In the recollection I found most heartbreaking, he’s in his early twenties and goes with his mother to see the Marcel Camus classic, Black Orpheus – after she tells him that it was the first foreign film she saw as a girl; also the most beautiful. Halfway through the screening, watching her, he suddenly understands what the mostly black actors in this retelling of the myth of Orpheus and Eurydice meant to her, ‘a white, middle-class’ Kansan.
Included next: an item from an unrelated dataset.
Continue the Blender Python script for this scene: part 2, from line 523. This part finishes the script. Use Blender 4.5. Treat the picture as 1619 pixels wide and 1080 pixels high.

‘[T]he reverse image of Conrad’s dark savages’ was what had drawn her, ultimately, to his Kenyan father, he thinks – ‘childlike blacks,’ and ‘the promise of another life: warm, sensual, exotic, different.’ His conclusion, he says, was that ‘[w]hether we sought our demons or salvation,’ in another race, ‘it would always remain [. . .] menacing, alien, and apart.’ There is something unspeakably sad about his analysing her through the lens of her profession, anthropology, to perceive her inadvertent prejudice, and recognising that there’s an unbridgeable gap between them.

Obama’s membership of two races has given him double vision. That, and a detachment stemming from seeing qualities valued by one race undermined by the standards of the other, are part of what makes his autobiography the work of a genuinely good writer. Dreams reveals keen powers of observation and is remarkable for the fineness of its prose. You sense that if politics hadn’t stolen so much of his time, he might also have had a chance to develop a more strikingly individual style.

But there’s no doubt that he sees with a poet’s eye and feels with a poet’s heart. I think that’s clear in these extracts I’m pasting in here. The first is gently melancholy and self-mocking, an account of hubris punctured after he leads a lively meeting of community activists. The other splices fragments of tough street life into an exact evocation of a Chicago winter.

Obama’s capacity for confronting hideous truths and writing through the pain you sense that the work cost him drew strands of this site together – since it reminded me of the bravery of war poets. If genuine heroism and a widespread contempt for what William James called ‘the squalid cash interpretation put on the word success’ come into fashion, soon, it will be hard to deny him the credit for the transformation.